3D scene scripts:
-*-*-

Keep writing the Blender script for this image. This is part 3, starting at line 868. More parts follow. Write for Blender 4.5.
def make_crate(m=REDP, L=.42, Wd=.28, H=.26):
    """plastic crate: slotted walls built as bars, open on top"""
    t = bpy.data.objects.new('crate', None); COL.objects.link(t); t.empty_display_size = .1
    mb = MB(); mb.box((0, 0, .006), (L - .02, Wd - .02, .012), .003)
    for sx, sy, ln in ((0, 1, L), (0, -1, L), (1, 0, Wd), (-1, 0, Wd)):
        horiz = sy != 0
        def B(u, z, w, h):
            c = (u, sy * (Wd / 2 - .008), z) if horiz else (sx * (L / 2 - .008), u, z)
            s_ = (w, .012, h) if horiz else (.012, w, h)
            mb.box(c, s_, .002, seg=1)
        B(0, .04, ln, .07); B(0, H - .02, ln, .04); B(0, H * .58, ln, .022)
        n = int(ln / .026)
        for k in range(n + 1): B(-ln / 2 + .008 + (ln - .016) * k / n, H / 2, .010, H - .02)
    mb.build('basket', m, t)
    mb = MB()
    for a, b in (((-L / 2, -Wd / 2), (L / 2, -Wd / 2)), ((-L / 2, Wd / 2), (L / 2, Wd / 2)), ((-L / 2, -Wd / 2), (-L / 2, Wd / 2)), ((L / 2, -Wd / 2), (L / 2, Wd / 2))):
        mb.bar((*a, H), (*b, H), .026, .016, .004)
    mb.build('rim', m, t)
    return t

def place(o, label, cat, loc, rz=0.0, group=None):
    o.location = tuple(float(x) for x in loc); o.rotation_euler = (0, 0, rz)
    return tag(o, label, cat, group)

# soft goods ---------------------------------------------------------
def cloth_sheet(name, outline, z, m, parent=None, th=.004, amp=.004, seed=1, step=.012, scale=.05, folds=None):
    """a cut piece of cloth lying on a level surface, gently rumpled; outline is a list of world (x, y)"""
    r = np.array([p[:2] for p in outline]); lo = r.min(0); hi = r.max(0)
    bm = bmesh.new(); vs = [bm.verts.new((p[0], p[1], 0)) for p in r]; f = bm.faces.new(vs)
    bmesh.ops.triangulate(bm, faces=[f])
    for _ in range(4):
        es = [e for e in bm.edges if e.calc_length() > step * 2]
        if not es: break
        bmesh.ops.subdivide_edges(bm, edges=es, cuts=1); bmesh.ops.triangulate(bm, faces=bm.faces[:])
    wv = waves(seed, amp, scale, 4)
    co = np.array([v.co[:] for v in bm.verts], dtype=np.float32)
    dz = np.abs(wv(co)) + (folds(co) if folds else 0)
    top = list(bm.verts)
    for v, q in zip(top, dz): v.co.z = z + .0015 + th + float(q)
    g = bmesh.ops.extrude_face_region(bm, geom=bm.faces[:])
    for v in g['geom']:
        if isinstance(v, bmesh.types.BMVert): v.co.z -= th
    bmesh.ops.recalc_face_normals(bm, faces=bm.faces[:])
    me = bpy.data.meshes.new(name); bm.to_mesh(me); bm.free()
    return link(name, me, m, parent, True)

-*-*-

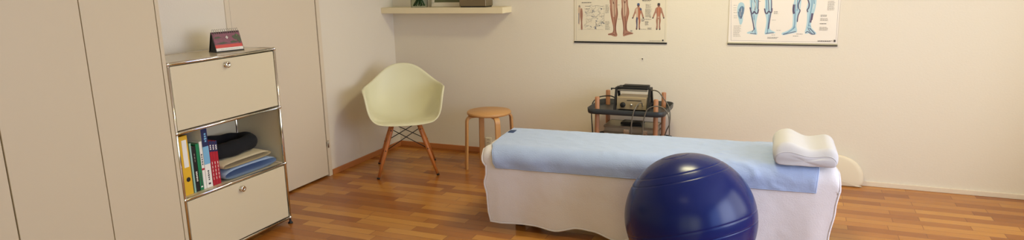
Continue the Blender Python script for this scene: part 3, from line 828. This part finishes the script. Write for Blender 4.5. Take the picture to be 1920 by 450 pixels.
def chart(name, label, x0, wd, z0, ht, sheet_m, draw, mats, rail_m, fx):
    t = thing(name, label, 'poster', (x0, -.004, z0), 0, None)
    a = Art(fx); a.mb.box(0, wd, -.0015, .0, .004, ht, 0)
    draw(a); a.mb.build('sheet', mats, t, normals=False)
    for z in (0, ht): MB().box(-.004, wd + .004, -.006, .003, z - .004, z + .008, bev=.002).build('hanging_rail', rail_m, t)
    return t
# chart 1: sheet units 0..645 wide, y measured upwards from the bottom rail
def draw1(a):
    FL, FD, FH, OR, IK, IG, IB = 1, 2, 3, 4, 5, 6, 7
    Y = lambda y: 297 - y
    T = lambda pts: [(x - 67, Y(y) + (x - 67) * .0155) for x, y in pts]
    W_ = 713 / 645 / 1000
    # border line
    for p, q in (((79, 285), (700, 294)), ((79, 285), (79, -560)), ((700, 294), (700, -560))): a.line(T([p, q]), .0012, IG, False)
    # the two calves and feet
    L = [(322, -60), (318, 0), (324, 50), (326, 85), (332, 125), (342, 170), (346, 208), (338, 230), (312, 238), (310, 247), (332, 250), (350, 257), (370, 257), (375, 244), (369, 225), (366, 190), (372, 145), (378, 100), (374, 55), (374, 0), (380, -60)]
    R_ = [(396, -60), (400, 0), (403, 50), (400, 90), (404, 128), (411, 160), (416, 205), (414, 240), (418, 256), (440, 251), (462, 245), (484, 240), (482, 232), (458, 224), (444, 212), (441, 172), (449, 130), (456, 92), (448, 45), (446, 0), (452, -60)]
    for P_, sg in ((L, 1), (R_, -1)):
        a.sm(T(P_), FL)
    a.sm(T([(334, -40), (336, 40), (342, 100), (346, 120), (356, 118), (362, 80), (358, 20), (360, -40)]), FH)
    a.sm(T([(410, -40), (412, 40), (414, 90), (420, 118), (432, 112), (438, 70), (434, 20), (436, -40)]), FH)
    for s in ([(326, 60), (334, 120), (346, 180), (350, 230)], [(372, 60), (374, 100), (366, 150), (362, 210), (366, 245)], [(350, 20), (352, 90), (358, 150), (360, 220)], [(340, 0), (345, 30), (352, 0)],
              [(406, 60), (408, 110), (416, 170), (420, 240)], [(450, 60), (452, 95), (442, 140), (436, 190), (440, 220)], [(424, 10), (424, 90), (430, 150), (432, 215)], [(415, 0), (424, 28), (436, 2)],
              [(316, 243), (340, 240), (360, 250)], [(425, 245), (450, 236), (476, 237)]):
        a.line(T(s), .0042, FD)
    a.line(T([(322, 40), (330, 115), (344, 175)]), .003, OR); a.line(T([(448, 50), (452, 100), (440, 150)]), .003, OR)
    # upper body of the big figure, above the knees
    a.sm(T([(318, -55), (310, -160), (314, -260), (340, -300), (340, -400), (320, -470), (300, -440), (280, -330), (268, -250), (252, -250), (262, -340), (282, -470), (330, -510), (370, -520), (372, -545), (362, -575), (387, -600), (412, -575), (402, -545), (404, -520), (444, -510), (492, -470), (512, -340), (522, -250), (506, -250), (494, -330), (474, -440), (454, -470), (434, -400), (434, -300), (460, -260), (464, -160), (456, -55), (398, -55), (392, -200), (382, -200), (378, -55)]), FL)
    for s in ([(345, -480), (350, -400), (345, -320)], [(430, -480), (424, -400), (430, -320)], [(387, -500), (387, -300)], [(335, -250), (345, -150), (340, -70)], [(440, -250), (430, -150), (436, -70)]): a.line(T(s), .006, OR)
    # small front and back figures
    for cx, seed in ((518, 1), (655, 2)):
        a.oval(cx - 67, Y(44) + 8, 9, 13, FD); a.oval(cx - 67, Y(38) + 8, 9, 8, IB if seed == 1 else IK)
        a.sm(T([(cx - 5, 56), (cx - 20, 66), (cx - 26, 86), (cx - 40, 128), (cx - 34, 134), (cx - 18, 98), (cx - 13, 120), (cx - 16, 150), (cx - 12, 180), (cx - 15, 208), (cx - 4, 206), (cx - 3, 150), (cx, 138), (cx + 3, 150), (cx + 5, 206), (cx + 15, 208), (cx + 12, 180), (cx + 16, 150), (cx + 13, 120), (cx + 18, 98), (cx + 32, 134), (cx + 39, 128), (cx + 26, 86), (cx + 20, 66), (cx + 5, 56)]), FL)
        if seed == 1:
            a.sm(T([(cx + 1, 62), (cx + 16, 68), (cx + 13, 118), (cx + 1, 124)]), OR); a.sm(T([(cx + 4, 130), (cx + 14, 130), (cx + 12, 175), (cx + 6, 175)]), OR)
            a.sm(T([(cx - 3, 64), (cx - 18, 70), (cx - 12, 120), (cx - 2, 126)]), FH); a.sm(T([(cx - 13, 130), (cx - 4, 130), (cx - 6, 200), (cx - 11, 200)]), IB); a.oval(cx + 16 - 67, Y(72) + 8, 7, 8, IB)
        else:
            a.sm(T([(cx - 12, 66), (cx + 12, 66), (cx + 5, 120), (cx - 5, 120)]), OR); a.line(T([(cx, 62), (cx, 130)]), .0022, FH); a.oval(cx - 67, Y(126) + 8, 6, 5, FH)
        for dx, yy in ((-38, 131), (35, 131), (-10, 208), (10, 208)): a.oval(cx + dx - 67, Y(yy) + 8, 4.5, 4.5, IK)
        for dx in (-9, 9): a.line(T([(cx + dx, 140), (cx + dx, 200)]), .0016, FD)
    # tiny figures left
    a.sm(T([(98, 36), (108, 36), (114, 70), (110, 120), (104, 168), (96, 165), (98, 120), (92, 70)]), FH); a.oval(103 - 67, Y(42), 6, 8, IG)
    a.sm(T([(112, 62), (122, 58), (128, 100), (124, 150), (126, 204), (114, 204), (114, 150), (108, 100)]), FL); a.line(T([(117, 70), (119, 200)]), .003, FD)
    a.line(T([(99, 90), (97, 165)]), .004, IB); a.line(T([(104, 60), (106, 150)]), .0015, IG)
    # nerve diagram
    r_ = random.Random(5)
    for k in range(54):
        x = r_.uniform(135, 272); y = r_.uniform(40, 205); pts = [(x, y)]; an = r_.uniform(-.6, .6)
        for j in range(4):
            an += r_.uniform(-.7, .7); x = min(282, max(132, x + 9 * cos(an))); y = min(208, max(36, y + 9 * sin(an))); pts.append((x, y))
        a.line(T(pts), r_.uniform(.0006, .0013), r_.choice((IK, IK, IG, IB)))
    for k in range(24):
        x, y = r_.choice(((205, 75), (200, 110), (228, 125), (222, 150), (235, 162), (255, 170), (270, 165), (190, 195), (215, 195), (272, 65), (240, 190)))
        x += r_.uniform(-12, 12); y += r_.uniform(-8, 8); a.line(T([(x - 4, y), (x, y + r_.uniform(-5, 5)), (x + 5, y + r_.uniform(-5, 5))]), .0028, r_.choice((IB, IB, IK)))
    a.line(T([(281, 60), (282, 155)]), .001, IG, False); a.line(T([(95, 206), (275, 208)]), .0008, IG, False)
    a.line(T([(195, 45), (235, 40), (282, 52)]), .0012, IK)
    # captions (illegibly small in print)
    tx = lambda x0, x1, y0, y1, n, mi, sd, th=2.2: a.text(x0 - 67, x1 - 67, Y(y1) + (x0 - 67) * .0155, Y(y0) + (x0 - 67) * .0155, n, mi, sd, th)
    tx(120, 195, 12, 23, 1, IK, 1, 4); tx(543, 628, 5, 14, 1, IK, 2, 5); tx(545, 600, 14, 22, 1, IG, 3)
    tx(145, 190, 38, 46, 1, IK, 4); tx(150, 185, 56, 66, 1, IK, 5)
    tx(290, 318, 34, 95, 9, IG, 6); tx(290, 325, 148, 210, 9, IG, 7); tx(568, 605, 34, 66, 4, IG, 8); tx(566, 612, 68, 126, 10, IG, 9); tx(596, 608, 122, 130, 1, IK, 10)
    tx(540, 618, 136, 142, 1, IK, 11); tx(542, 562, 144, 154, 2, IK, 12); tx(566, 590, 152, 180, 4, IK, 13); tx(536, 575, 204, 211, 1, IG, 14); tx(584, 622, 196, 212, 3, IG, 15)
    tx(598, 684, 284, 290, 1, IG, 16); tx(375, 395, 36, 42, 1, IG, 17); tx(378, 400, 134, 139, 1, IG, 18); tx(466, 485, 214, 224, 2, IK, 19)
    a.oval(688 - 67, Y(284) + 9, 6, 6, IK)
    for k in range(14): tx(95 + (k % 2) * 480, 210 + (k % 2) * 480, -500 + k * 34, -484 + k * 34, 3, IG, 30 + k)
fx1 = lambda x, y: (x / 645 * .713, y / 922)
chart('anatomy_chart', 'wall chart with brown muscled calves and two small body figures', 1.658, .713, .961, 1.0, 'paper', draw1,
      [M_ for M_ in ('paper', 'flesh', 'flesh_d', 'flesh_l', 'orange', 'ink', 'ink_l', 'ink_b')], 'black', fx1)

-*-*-

**Set task:** For the entries shown above, give the number of lines that include the word "this", without any other text.

**Correct result:** 2